Blackwell is extremely well respected in his field. Mosaic, the largest private timber holder on Vancouver Island, describes him as a “guru of interface fire management.”
His long list of clients ranges from the Canadian Forest Service, Gulf Islands National Park Reserve, and Pacific Agri-Food Research Station to dozens of regional and municipal governments across the province, including Whistler and North Vancouver.
Blackwell’s comments put the lie to assertions that clearcutting is necessary to reduce the wildfire risk along the interface with the 5,000-hectare Municipal Forest Reserve, also known as the Six Mountains.
He suggests the solution is to reduce surface fuels and “thin from below,” which could include removal of smaller trees and the lower limbs of other trees to six meters above the ground to limit expansion of a surface fire; leave “the biggest trees, the tallest trees” that are less susceptible to crown fires.
Interface treatments might involve a 50-metre strip of forest behind a small cluster of homes ranging to perhaps 300 metres for larger communities, he said. Costs vary by the specific forest, including age of the wood, biomass, and steepness of terrain, but generally in B.C. coastal forests range from $10,000 to $20,000-plus per hectare.

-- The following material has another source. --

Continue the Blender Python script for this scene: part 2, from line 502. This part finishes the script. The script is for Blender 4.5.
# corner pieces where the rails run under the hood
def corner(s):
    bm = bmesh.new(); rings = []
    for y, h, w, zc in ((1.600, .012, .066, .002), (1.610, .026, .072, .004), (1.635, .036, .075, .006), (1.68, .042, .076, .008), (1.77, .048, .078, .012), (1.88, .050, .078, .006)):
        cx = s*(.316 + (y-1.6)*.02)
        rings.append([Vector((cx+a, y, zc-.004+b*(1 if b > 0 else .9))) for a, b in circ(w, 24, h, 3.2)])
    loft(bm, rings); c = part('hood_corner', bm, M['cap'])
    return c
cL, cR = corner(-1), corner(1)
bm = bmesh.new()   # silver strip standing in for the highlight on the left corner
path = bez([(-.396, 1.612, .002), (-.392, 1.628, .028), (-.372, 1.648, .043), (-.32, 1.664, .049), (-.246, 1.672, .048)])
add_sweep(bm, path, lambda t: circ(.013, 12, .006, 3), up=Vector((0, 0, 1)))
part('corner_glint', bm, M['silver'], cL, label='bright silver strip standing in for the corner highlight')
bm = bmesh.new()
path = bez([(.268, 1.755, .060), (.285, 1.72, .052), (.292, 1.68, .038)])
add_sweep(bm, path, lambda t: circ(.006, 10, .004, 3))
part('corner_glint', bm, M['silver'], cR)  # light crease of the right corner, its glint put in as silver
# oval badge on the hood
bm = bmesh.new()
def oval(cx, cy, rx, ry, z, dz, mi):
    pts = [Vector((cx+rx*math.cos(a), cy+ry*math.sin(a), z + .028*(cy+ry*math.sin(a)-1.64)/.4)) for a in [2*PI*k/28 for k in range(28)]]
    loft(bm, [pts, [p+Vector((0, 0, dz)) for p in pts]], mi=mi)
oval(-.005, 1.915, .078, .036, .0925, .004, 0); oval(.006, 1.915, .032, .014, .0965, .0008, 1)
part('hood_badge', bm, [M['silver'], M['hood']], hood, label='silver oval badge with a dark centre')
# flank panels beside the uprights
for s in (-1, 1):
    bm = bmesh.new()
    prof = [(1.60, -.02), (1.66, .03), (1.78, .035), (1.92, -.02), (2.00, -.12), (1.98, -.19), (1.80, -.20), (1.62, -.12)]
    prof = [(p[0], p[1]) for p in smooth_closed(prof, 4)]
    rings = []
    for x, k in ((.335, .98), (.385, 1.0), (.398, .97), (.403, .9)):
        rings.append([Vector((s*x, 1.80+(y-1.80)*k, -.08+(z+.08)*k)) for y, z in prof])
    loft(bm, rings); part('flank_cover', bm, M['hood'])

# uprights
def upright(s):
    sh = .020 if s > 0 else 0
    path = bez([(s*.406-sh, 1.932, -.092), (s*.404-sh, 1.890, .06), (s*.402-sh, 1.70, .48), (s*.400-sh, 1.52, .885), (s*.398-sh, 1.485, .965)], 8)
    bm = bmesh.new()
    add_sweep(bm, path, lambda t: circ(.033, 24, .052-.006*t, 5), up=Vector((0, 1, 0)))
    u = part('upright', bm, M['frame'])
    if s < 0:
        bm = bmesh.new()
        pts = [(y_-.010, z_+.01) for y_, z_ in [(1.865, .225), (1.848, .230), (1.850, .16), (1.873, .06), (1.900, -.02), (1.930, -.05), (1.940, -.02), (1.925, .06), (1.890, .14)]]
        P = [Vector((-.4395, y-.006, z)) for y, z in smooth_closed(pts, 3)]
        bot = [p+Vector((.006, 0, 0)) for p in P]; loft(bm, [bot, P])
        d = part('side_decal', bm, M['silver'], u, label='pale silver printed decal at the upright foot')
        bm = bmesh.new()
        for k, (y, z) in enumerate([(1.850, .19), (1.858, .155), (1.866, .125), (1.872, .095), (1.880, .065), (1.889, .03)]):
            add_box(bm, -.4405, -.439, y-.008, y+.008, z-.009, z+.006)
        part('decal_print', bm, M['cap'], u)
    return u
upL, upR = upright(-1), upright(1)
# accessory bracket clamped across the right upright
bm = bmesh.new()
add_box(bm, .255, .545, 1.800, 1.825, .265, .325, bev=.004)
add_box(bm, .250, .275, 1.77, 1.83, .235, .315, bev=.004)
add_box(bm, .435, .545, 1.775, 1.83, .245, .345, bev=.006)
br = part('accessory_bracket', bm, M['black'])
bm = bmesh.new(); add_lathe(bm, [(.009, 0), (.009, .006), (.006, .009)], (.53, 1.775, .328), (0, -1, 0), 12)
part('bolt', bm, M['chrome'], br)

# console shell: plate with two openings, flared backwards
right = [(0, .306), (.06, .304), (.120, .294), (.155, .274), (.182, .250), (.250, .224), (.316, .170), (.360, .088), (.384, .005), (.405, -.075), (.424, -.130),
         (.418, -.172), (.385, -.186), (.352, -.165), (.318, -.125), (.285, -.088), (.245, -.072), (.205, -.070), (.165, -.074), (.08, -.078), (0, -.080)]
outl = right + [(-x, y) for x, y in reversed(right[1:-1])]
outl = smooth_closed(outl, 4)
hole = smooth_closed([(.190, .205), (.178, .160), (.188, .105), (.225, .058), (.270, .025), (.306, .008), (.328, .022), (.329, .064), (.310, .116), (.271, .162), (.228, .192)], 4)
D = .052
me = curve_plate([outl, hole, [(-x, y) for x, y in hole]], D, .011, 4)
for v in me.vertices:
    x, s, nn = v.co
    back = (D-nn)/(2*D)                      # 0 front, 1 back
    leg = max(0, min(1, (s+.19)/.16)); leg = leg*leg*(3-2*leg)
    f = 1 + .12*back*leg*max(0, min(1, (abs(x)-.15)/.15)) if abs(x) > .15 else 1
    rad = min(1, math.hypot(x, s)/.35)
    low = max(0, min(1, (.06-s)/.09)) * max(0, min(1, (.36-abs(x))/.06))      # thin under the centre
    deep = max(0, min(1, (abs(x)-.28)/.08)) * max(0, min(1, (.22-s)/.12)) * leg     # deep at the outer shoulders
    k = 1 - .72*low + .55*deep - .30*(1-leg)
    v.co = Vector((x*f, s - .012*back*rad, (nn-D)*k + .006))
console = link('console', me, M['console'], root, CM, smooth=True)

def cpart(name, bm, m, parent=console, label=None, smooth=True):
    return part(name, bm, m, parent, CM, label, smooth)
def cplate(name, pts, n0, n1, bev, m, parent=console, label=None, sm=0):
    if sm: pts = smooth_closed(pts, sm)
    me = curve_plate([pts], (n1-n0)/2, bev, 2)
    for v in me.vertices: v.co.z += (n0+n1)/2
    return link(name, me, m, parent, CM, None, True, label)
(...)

Such treatments not only reduce the wildfire risk but help to preserve viewscapes as well as restore areas previously harvested while allowing for enhanced wildlife habitat and the return of old-growth forests — of which the Municipal Forest Reserve has none.
Blackwell assisted with the Firestorm 2003 Review Team in the development of recommendations on forest management and policy to mitigate the risk of catastrophic fires in the wildland/urban interface after the Kelowna wildfires.